TASK INSTRUCTIONS. Exactly reproduce the lines of the listing below from the one containing "What Blender Python" through the one containing "PI = math.pi". Skip the images.

SUPPLIED DATA.
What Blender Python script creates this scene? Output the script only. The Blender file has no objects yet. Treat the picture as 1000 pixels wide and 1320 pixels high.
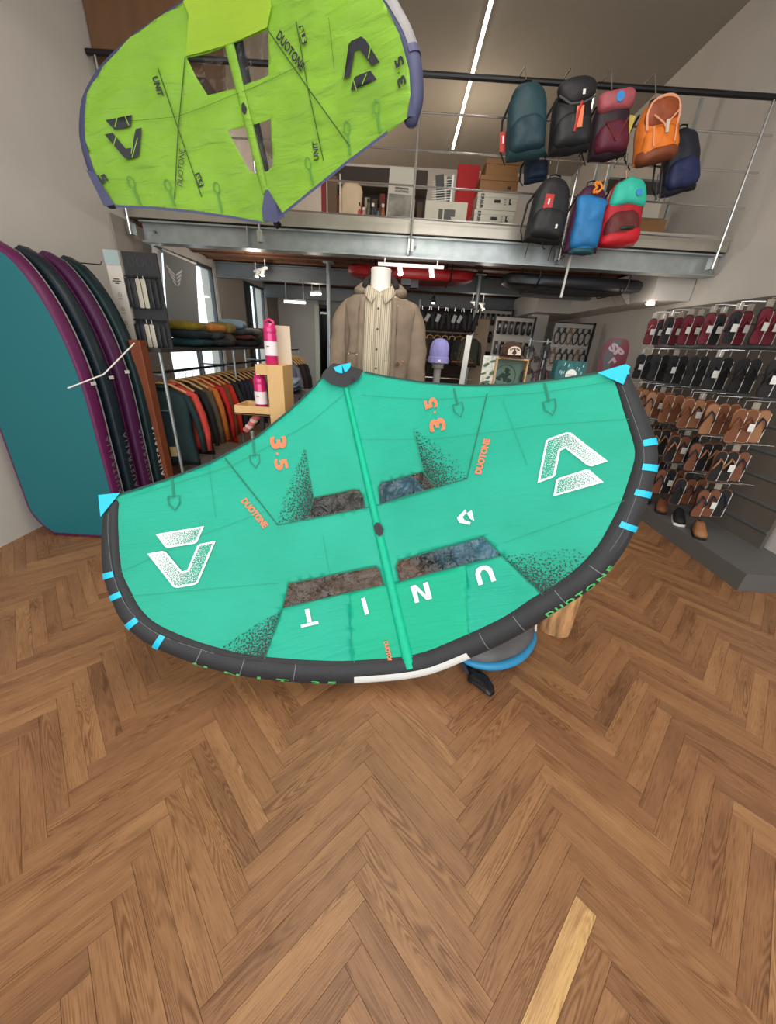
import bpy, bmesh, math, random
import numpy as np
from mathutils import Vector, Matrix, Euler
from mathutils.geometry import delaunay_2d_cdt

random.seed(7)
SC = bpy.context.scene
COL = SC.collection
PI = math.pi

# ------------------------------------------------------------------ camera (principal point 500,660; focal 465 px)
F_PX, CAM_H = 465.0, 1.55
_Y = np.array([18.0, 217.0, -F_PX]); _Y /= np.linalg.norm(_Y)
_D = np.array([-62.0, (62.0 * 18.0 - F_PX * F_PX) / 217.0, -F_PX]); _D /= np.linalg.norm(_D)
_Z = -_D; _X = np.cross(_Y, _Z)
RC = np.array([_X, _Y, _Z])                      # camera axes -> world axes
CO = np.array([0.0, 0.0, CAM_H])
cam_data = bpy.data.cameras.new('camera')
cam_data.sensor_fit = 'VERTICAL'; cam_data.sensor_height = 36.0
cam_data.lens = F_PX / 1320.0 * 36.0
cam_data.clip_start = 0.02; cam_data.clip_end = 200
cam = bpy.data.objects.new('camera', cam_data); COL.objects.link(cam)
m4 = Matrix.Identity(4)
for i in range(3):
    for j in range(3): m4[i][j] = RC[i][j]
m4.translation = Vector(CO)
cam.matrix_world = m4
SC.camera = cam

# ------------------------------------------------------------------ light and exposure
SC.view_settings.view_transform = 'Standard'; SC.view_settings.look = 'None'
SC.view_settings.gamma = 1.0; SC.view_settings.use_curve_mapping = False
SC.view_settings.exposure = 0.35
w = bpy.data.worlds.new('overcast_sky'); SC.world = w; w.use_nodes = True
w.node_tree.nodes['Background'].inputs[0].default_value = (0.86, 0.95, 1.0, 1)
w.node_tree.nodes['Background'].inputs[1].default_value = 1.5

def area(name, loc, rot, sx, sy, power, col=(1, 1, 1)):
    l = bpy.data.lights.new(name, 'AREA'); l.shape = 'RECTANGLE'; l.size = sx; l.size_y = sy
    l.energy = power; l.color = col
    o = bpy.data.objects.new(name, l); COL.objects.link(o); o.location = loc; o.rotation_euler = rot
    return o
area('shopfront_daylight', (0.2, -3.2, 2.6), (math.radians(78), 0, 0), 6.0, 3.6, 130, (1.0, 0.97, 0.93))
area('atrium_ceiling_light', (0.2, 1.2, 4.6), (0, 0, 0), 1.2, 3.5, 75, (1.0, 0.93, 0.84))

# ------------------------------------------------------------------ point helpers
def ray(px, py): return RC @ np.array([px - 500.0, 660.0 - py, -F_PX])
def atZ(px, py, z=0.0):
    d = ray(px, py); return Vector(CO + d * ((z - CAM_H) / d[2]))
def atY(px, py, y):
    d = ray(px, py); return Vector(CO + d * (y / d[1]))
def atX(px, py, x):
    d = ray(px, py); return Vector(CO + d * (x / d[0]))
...
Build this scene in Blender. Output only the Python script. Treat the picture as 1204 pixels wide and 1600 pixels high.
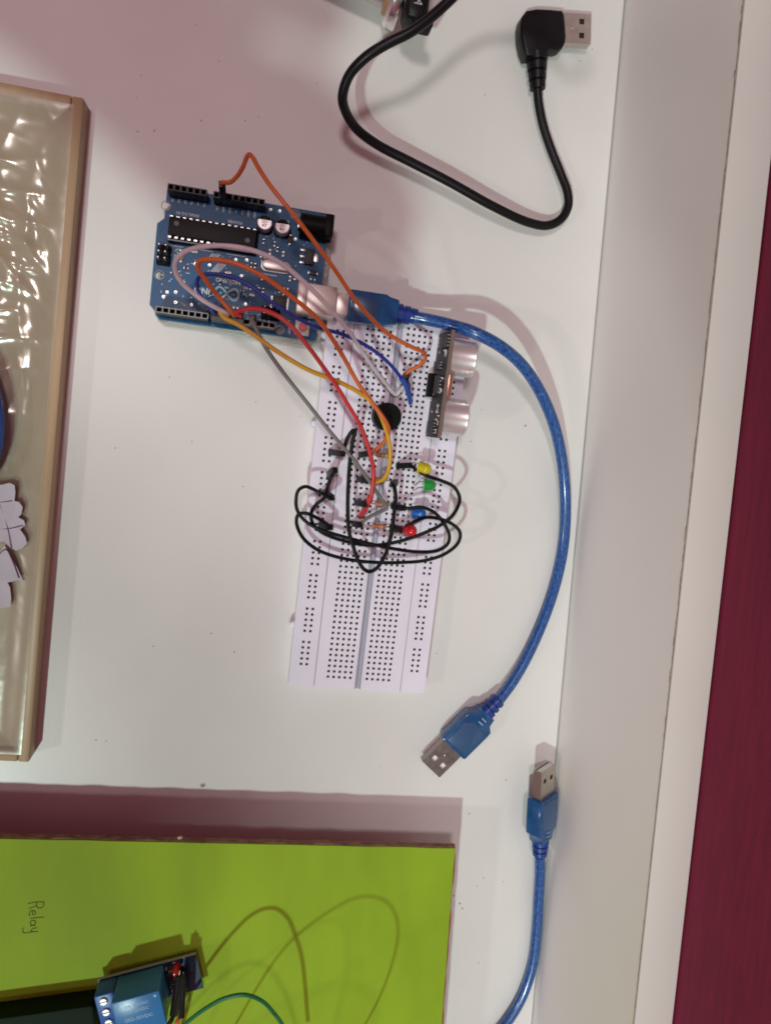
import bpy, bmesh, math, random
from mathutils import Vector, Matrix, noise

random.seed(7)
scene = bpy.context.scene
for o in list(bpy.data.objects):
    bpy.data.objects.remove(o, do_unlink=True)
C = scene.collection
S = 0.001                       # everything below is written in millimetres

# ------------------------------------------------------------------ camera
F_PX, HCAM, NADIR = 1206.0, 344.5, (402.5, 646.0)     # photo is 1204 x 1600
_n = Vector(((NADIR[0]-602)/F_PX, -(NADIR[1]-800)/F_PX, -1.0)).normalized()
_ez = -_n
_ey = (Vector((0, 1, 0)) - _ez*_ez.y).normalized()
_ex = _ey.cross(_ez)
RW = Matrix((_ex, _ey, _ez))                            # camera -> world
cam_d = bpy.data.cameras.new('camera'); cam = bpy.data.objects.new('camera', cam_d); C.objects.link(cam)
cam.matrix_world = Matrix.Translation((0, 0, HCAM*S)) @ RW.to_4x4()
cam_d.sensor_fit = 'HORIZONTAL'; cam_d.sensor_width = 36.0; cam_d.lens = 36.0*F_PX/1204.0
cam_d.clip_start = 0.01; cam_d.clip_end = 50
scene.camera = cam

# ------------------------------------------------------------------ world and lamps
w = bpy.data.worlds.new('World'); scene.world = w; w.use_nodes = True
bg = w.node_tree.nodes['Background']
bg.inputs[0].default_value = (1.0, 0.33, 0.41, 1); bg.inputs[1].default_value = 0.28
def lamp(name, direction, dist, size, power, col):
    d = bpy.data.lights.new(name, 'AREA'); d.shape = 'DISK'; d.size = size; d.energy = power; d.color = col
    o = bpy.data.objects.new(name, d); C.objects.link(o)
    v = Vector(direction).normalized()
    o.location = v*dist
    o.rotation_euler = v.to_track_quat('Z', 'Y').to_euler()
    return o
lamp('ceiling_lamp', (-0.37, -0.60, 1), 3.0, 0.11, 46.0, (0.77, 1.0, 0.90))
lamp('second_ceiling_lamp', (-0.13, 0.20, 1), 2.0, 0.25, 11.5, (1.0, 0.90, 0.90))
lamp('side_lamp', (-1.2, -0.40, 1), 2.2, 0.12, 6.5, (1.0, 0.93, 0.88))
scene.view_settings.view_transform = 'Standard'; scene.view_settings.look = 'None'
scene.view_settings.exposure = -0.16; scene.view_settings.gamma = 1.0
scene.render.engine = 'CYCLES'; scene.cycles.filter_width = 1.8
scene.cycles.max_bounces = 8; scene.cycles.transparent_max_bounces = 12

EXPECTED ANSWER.
What Blender Python script creates this scene? Output the script only. The Blender file has no objects yet. Treat the picture as 1000 pixels wide and 1320 pixels high.
import bpy, bmesh, math, random
import numpy as np
from mathutils import Vector, Matrix, Euler
from mathutils.geometry import delaunay_2d_cdt

random.seed(7)
SC = bpy.context.scene
COL = SC.collection
PI = math.pi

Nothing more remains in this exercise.